Nova Scotia

Digby fish plant owner to make good on childhood dream of the perfect fish plant

Alain d'Entremont has been working in fish plants in southwest Nova Scotia since he was 11 years old and has always had an idea of what the ideal plant would look like. He's now turning that vision into a reality with plans for a state-of-the-art facility in Digby.

'I've been fortunate enough to travel around the world and see plants here, there and everywhere'

The timing of the new Scotia Harvest Inc. fish plant is partly based on the booming population of redfish in the Gulf of St Lawrence. (Submitted by Marine Institute)

Alain d'Entremont has been working in fish plants in southwest Nova Scotia since he was 11 years old and has always had an idea of what the ideal plant would look like.

The president of Scotia Harvest Inc. now has the chance to make it a reality as the shellfish and groundfish harvester and processor begins construction of a $14 million, 43,590 square-foot groundfish production plant in Digby, N.S.

"You always have something in the back of your head saying, 'They can do this better or how would I do this if it was me?'" d'Entremont told CBC News Tuesday after the project was announced.

"I've been fortunate enough to travel around the world and see plants here, there and everywhere. What are things that we should be doing at our place? What is the technology that we need and then [when we're] travelling and meeting customers and they're telling us what they'd like to see."

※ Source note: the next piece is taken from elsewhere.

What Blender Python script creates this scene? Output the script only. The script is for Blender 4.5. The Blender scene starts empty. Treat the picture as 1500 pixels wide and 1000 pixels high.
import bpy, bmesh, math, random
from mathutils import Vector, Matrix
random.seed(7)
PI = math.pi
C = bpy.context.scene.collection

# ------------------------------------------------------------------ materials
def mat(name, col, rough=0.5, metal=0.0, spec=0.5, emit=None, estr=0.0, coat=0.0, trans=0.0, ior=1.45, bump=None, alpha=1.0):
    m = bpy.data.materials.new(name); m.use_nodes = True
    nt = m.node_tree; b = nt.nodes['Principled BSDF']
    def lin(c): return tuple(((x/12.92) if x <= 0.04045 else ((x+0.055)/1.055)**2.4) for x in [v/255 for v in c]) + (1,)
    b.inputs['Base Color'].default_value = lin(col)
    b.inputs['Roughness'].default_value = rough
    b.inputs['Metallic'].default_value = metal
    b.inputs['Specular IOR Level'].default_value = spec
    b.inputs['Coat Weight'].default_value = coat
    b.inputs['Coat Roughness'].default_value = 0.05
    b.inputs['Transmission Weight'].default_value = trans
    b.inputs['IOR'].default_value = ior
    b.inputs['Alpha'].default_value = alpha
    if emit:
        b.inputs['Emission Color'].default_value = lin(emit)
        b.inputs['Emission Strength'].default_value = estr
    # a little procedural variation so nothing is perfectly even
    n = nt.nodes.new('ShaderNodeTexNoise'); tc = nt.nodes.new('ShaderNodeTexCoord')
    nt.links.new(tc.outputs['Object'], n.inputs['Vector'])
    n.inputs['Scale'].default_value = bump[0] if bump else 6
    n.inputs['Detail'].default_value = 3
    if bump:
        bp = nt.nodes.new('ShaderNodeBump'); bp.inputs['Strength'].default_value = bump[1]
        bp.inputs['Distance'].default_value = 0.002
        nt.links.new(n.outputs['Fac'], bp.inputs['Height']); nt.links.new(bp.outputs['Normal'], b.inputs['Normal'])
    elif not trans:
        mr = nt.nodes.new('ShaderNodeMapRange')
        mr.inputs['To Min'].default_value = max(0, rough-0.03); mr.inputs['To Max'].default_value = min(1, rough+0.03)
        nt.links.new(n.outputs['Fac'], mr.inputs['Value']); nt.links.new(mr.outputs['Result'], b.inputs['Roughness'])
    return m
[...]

Construction of the new plant in the Digby Industrial Park is set to begin in the spring.

Opening in 2021

When it opens in 2021, it will be able to process around 27,000 kilograms of fresh fish per shift.

d'Entremont said the new plant will allow the company to better track, control and measure the flow of fish in and out of the production line. It will also be capable of handling frozen fish brought to Digby.

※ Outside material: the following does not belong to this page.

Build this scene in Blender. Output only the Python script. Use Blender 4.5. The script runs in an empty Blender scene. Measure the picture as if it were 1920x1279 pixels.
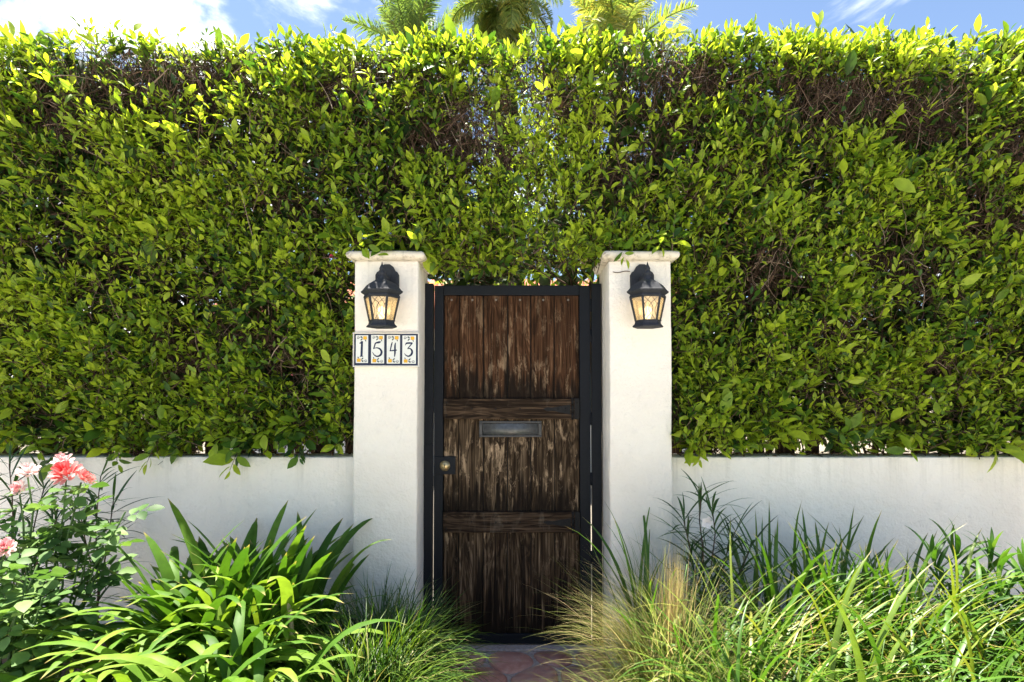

Haddock and redfish will be the primary species the plant works with.

Provincial taxpayer money will reimburse Scotia Harvest for up to $1.8 million of the cost of new equipment under the province's innovation rebate program.

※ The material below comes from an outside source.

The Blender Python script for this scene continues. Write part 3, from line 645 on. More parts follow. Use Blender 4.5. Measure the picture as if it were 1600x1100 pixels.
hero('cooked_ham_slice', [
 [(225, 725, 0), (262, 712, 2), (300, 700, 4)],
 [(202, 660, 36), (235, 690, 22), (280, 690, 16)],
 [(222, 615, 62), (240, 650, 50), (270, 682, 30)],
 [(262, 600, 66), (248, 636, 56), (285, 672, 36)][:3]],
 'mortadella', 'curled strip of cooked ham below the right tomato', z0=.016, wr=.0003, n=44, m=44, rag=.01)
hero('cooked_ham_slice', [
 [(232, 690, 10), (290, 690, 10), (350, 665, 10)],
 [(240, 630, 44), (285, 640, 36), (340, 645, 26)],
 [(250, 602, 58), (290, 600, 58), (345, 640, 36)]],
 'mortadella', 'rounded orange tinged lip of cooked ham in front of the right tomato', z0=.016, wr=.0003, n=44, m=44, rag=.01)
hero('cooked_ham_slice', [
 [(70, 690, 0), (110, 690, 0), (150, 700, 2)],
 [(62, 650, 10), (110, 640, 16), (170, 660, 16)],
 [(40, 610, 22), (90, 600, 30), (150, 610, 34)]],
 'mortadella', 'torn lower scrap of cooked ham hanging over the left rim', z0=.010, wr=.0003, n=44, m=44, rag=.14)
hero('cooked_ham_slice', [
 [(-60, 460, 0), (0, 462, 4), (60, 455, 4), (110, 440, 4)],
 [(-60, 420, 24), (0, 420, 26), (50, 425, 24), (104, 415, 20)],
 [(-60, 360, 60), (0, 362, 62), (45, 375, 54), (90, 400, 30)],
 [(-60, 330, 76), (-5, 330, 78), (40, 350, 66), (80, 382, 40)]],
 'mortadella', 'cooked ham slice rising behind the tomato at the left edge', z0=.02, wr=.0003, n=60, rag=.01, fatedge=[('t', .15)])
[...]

"We've always said that we wanted to do more fish and be able to access certain markets and in order to do that we need a state-of-the-art facility or at least a facility that can meet all the food safety standards and ... the volume that we'd like to do," d'Entremont said.

He declined to discuss annual production targets.

From ship to plant

Catches will no longer be stuck on board fishing boats waiting to unload because the plant will have more refrigeration.

d'Entremont said Scotia Harvest wants to expand sales in Europe and the faster and more efficient production process will help deliver the quality and standards the European consumer is looking for.

The market has opened up with a new free trade agreement between Canada and members of the European Union.

Booming redfish population

The expansion is also timed with the booming redfish population in the Gulf of St. Lawrence. The stock — now estimated at three million tonnes — will soon reach harvestable size.

"It certainly played a role. We've been working to manage that stock sustainably in Atlantic Canada and and hope that if the stock, if the growth and everything continues on the trajectory it's going, there will be a good bit of redfish to process and that's certainly something that we had in there in our model," d'Entremont said.

Scotia Harvest bought Digby's iconic O'Neil Fisheries in 2012 and will move from its current location on the Digby waterfront, a location that d'Entremont calls a "plant on stilts." He said records show the site has been in operation since 1937.